* Begin *
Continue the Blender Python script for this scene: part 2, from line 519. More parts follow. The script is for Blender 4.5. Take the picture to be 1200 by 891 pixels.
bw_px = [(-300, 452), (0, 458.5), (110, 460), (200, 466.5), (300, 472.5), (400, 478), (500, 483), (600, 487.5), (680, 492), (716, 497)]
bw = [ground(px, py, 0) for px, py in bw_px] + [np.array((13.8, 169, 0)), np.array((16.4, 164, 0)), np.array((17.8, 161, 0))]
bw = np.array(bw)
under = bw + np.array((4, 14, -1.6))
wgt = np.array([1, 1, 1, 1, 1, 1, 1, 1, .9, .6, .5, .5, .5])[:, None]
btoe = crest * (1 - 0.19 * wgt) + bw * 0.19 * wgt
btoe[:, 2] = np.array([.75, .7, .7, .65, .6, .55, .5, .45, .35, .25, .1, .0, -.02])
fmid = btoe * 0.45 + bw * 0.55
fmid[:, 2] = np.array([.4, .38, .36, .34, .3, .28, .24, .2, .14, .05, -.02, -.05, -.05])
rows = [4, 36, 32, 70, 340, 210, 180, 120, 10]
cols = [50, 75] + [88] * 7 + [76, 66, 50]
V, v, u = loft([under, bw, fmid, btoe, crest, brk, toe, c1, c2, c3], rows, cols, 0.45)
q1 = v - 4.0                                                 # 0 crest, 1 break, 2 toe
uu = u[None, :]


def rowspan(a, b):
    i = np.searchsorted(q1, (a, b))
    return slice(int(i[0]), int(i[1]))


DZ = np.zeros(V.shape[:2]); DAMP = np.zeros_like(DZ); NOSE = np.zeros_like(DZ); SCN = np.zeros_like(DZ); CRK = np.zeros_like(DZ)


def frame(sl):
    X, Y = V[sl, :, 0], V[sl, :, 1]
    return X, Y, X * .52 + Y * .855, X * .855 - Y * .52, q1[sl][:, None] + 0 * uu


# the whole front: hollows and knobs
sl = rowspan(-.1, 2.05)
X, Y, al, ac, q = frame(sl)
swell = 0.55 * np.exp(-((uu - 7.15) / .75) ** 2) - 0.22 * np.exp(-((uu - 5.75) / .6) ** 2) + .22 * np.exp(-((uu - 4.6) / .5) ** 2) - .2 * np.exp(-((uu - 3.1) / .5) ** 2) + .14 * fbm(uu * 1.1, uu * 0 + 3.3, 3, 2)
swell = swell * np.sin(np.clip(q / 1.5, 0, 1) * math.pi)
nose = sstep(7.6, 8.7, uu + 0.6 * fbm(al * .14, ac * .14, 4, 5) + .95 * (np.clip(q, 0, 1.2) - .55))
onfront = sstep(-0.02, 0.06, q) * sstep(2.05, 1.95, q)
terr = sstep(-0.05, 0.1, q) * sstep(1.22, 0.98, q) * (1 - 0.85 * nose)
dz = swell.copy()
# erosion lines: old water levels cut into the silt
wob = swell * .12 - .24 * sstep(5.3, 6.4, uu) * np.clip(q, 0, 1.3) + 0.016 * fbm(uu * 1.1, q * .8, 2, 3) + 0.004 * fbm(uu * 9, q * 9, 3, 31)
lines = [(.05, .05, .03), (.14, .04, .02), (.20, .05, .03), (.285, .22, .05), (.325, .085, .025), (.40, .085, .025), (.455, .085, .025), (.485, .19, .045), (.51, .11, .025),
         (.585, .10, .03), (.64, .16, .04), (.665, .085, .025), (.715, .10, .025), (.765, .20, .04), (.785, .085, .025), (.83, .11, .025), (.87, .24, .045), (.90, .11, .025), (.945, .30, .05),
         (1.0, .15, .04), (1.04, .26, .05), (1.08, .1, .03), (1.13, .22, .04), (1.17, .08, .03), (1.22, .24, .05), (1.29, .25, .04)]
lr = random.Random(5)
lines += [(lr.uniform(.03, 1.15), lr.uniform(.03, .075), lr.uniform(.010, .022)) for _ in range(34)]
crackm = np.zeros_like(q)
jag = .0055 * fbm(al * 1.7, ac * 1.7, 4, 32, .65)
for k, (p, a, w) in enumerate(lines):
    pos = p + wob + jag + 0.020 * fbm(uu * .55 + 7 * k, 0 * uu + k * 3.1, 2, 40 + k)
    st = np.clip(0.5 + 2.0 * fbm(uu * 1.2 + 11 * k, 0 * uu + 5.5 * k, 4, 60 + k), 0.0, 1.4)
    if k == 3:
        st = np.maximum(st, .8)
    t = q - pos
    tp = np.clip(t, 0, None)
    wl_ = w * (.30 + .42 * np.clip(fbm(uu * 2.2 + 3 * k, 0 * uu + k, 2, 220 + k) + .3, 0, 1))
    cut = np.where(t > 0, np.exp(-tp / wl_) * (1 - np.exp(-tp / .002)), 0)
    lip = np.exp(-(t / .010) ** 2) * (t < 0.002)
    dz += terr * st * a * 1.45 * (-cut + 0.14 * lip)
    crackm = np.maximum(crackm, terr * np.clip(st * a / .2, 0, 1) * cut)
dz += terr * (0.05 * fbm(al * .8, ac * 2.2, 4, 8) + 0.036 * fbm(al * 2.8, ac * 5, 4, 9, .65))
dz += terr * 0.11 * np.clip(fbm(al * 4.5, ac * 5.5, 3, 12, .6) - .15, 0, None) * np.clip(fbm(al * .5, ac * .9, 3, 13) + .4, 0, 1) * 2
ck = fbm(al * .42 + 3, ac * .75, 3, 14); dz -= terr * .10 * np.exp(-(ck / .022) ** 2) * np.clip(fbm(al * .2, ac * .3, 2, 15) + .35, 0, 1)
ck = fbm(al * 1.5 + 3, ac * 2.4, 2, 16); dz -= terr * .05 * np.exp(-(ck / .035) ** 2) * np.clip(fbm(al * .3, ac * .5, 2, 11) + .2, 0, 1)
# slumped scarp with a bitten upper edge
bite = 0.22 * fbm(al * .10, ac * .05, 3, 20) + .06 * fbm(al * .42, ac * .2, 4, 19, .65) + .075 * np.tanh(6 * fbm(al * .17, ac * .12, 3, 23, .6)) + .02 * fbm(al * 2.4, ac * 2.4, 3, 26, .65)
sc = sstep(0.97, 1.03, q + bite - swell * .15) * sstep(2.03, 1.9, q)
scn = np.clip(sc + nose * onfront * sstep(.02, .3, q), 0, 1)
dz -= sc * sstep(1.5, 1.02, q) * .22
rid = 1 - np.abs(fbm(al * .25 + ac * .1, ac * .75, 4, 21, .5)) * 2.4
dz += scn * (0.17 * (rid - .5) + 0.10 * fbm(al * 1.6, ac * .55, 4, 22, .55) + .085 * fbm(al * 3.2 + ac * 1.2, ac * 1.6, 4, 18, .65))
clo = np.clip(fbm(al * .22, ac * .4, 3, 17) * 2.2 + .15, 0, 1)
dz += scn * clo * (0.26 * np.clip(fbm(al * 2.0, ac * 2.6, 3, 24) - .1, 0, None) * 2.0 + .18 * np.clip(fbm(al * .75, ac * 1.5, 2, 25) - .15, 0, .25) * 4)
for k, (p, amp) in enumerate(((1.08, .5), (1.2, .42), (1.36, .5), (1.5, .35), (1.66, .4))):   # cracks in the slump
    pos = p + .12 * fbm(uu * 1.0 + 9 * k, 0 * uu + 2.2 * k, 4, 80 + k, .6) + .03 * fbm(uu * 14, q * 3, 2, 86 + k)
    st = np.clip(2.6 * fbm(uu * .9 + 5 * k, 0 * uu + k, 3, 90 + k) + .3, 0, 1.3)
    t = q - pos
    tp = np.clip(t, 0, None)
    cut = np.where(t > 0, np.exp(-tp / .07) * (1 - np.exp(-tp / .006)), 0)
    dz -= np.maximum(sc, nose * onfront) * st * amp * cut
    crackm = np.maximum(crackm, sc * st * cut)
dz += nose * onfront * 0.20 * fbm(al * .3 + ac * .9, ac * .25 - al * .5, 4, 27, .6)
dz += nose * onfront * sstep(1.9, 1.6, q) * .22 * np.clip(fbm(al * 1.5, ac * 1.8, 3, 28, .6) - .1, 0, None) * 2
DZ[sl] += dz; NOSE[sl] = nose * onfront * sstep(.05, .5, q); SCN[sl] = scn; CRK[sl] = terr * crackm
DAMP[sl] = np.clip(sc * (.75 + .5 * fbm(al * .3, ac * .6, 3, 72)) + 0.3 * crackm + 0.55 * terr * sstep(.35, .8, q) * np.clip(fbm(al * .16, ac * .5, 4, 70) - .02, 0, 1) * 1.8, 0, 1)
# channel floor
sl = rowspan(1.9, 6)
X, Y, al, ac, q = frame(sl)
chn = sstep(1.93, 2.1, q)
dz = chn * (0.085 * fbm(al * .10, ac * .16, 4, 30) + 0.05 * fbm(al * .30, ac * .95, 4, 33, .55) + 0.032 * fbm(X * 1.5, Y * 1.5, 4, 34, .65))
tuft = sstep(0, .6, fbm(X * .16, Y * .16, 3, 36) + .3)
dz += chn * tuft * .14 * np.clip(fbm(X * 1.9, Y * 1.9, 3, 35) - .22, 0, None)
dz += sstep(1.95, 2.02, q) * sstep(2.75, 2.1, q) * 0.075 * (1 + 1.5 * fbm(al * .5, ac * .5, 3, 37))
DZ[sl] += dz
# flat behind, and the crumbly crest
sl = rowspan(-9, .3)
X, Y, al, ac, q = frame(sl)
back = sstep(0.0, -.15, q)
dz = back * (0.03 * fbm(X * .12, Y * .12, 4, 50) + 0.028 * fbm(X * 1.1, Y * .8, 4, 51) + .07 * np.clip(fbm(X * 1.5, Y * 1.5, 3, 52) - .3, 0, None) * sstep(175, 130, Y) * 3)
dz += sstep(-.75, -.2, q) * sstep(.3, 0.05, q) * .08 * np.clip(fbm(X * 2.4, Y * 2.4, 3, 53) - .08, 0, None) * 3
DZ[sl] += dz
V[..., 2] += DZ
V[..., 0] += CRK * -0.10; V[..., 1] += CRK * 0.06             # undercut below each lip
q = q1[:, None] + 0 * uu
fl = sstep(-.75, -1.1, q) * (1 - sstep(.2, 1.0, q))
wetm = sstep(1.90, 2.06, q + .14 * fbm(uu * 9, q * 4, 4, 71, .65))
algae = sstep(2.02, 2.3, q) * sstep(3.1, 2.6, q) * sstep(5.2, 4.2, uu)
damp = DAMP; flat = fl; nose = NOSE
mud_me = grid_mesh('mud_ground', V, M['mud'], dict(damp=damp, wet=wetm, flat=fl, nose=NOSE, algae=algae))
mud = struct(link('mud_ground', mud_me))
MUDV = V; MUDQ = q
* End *
* Begin *
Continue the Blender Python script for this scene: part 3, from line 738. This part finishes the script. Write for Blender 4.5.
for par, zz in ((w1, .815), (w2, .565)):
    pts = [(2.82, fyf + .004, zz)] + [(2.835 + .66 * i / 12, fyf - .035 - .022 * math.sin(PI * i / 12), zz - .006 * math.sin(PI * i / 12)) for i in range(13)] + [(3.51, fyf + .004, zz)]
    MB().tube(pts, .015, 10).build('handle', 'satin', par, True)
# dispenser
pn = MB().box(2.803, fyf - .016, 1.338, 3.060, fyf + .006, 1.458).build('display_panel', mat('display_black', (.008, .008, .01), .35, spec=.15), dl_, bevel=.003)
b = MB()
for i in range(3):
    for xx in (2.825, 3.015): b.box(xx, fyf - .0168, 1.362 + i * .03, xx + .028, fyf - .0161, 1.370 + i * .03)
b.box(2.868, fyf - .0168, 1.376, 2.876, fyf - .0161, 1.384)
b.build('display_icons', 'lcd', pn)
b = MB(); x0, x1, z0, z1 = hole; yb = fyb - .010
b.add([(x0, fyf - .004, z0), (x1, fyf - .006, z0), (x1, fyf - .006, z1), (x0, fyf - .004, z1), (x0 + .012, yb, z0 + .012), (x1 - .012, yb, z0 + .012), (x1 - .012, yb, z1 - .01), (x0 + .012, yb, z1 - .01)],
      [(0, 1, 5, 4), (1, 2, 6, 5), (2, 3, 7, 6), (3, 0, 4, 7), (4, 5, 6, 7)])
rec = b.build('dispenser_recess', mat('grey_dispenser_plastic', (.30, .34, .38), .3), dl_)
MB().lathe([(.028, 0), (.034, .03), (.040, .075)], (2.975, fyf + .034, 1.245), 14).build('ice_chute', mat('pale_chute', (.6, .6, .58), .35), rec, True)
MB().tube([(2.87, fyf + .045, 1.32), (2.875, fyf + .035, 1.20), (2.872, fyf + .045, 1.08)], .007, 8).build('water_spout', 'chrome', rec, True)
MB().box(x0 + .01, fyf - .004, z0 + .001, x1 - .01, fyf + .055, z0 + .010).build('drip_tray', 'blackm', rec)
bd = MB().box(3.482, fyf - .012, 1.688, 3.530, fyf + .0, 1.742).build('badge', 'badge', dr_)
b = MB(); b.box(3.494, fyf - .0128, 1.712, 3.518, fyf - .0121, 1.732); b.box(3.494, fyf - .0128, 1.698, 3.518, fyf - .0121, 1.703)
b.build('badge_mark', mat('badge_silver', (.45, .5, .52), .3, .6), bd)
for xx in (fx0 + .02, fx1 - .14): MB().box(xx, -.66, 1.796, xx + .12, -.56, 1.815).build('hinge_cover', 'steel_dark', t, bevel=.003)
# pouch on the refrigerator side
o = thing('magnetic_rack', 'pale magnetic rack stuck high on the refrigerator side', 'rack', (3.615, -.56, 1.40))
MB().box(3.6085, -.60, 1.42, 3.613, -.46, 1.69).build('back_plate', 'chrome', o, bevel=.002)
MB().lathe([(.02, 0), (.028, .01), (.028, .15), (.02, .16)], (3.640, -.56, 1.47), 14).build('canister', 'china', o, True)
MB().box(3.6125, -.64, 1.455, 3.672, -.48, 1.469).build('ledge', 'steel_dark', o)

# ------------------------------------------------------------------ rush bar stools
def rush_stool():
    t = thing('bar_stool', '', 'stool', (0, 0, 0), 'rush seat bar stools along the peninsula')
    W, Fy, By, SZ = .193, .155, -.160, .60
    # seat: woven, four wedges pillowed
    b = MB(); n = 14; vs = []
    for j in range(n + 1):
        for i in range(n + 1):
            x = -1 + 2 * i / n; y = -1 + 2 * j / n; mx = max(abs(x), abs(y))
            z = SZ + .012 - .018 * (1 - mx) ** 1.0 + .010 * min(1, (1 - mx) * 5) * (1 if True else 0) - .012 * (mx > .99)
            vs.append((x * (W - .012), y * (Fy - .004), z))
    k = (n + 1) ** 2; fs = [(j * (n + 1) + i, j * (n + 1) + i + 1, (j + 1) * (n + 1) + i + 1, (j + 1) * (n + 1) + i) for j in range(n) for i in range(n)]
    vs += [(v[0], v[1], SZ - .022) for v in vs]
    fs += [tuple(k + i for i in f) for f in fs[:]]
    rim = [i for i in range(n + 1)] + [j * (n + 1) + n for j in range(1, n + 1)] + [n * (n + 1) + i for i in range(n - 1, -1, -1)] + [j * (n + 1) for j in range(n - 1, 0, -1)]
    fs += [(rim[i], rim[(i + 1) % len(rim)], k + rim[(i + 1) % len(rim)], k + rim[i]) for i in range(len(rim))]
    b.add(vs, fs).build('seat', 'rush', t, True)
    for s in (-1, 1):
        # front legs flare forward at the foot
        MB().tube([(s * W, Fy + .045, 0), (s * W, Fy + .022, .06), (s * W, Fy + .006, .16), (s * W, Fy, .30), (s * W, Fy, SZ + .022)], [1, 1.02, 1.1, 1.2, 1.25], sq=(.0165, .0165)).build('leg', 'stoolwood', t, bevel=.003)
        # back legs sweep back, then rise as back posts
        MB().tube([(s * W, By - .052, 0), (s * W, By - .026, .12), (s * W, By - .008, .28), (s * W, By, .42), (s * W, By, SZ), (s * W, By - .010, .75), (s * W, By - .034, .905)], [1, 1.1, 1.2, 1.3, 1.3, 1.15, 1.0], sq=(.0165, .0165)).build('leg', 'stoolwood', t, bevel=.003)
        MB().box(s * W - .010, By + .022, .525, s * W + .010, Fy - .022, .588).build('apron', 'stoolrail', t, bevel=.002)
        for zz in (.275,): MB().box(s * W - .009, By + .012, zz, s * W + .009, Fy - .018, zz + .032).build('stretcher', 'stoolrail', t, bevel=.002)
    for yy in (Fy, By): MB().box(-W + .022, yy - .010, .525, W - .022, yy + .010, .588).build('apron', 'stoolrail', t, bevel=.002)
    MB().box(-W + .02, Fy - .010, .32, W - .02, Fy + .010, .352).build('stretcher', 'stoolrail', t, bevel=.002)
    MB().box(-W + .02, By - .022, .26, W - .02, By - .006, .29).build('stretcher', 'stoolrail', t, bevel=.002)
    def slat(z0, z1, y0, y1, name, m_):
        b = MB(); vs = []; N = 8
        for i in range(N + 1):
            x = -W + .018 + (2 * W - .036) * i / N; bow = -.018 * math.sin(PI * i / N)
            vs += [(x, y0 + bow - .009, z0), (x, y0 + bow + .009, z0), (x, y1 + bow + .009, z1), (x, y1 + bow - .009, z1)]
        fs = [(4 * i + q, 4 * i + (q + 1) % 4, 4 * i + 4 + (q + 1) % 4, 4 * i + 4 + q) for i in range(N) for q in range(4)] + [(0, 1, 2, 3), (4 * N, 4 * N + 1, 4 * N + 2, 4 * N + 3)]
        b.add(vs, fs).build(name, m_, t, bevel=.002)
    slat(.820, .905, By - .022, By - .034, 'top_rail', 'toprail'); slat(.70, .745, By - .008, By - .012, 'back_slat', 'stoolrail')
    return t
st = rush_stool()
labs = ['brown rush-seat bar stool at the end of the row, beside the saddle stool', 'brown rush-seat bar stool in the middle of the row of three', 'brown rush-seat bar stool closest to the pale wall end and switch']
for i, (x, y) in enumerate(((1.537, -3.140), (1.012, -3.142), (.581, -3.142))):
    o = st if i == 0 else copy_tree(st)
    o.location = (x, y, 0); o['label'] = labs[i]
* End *
Your task is to reproduce exactly the lines beginning at the line containing "Continue the Blender Python script for this scene: part 2, from" and ending at the line containing "return X, Y, X", inclusive.

Continue the Blender Python script for this scene: part 2, from line 519. More parts follow. The script is for Blender 4.5. Take the picture to be 1200 by 891 pixels.
bw_px = [(-300, 452), (0, 458.5), (110, 460), (200, 466.5), (300, 472.5), (400, 478), (500, 483), (600, 487.5), (680, 492), (716, 497)]
bw = [ground(px, py, 0) for px, py in bw_px] + [np.array((13.8, 169, 0)), np.array((16.4, 164, 0)), np.array((17.8, 161, 0))]
bw = np.array(bw)
under = bw + np.array((4, 14, -1.6))
wgt = np.array([1, 1, 1, 1, 1, 1, 1, 1, .9, .6, .5, .5, .5])[:, None]
btoe = crest * (1 - 0.19 * wgt) + bw * 0.19 * wgt
btoe[:, 2] = np.array([.75, .7, .7, .65, .6, .55, .5, .45, .35, .25, .1, .0, -.02])
fmid = btoe * 0.45 + bw * 0.55
fmid[:, 2] = np.array([.4, .38, .36, .34, .3, .28, .24, .2, .14, .05, -.02, -.05, -.05])
rows = [4, 36, 32, 70, 340, 210, 180, 120, 10]
cols = [50, 75] + [88] * 7 + [76, 66, 50]
V, v, u = loft([under, bw, fmid, btoe, crest, brk, toe, c1, c2, c3], rows, cols, 0.45)
q1 = v - 4.0                                                 # 0 crest, 1 break, 2 toe
uu = u[None, :]


def rowspan(a, b):
    i = np.searchsorted(q1, (a, b))
    return slice(int(i[0]), int(i[1]))


DZ = np.zeros(V.shape[:2]); DAMP = np.zeros_like(DZ); NOSE = np.zeros_like(DZ); SCN = np.zeros_like(DZ); CRK = np.zeros_like(DZ)


def frame(sl):
    X, Y = V[sl, :, 0], V[sl, :, 1]
    return X, Y, X * .52 + Y * .855, X * .855 - Y * .52, q1[sl][:, None] + 0 * uu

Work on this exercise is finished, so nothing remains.